Summary – Question 10
Did the Women Go to the Wrong Tomb on Easter Sunday?

The theory that the wrong tomb was visited on Easter Sunday supposedly explains why the disciples of Jesus believed in the resurrection. Certain women, not knowing the actual burial spot of Jesus, mistakenly went to the wrong tomb. A young man at the tomb, trying to help them find the correct burial place, only caused further confusion. The distraught women understood his words to mean that Jesus had risen. This is how the story of Jesus’ resurrection came about.

But this is not the case. For one thing, the text explicitly says that the young man at the tomb testified that Jesus had risen. Omitting the words of the young man, “he has risen,” has no basis whatsoever in fact. However, this is what must be done to support this theory.

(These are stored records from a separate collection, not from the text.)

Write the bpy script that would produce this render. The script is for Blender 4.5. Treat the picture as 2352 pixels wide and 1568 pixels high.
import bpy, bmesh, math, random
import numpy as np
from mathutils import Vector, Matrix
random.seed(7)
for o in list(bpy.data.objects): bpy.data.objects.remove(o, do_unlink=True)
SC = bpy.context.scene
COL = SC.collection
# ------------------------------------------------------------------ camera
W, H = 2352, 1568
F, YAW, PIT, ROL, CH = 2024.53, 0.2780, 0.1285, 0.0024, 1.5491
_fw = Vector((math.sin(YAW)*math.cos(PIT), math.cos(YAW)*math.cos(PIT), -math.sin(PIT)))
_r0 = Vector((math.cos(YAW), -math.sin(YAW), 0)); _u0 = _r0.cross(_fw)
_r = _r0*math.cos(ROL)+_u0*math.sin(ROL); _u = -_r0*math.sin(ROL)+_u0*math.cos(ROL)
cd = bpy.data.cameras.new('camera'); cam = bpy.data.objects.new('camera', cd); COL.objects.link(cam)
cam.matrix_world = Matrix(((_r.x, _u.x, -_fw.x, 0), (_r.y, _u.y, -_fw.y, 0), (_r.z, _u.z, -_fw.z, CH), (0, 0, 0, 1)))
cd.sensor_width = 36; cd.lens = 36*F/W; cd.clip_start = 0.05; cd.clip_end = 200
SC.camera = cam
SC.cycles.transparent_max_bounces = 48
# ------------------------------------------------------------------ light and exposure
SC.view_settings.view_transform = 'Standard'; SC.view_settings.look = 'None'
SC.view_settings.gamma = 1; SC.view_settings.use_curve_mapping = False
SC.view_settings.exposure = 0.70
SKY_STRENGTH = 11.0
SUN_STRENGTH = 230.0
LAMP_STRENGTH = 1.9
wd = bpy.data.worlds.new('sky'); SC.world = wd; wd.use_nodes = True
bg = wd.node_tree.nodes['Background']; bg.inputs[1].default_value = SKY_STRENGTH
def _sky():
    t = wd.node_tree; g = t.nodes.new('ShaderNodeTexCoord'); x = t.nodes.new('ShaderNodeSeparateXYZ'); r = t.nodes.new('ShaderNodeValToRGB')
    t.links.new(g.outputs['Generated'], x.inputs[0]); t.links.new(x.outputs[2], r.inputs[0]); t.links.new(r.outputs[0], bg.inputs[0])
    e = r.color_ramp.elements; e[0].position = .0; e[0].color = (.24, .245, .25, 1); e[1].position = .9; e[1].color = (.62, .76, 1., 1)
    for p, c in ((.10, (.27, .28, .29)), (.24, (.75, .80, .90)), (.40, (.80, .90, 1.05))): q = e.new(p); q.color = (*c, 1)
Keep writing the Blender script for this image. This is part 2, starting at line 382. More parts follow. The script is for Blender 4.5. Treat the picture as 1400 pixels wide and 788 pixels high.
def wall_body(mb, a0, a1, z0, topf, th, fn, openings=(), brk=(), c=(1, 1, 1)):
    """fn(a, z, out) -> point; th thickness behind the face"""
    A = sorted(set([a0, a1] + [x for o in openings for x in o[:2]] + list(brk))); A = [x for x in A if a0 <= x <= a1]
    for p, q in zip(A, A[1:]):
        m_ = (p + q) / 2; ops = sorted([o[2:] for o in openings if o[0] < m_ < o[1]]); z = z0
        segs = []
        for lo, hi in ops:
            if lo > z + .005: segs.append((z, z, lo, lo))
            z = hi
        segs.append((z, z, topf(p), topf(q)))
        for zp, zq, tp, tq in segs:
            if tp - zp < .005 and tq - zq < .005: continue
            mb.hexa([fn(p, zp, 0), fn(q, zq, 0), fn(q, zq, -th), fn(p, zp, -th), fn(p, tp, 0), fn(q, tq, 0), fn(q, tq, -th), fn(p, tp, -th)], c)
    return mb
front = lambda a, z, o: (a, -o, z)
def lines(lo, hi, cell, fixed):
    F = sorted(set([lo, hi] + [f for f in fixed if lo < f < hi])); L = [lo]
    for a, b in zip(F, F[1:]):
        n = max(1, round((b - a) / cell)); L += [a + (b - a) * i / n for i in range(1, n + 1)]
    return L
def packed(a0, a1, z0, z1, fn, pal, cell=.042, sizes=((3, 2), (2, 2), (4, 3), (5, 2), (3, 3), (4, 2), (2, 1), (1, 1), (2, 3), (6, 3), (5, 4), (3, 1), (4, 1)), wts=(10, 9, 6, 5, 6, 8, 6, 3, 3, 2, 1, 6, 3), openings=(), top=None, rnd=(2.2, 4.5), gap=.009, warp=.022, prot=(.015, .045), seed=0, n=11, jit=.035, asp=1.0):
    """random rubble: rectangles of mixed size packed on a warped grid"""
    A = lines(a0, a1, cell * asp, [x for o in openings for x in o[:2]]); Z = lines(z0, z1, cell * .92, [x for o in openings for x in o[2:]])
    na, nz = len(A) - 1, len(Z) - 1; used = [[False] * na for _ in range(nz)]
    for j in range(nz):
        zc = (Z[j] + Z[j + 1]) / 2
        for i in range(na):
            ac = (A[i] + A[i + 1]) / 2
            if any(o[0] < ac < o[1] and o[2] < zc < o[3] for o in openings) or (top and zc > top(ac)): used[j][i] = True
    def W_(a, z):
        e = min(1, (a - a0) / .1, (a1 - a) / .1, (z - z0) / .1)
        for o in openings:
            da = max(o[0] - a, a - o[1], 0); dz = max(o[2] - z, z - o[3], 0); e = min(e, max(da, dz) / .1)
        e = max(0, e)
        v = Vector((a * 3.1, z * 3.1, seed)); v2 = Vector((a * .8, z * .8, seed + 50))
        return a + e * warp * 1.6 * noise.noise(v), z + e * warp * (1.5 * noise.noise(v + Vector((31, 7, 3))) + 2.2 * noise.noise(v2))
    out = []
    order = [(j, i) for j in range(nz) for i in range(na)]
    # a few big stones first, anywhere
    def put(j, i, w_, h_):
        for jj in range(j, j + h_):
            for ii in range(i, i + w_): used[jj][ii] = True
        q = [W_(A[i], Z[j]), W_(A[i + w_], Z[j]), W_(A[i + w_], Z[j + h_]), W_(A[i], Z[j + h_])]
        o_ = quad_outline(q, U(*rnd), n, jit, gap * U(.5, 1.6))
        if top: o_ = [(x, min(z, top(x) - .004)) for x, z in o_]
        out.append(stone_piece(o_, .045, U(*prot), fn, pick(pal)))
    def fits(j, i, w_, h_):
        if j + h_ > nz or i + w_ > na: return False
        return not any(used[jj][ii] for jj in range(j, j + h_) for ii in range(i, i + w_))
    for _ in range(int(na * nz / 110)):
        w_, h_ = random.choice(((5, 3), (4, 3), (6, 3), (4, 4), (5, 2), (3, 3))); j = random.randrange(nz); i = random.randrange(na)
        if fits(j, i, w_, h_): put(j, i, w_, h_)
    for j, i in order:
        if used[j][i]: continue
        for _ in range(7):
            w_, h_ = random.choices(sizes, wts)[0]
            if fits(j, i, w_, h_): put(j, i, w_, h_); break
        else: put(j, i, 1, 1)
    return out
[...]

To believe this theory one would have to assume that everyone went to the wrong tomb. This includes the Jews, Romans, Jesus’ disciples and Joseph of Arimathea himself! Even the angel couldn’t find the right tomb.

There is also the matter of the empty grave clothes that Peter and John found inside the tomb on that first Easter. How did they get inside that tomb whose stone was rolled away? It does not make sense that someone would merely leave empty grave clothes inside a tomb. The existence of the empty grave clothes in that particular tomb is consistent with the idea that Jesus had risen from the dead. The women were not at the wrong tomb.

Furthermore, the empty tomb did not cause the disciples to believe in Jesus’ resurrection. The empty tomb only created more questions. What caused their belief was seeing the risen Christ.

This theory has never been taken seriously by anyone. However, what it does go to show, is that some people will go to any lengths, no matter how absurd, to try and explain away the evidence.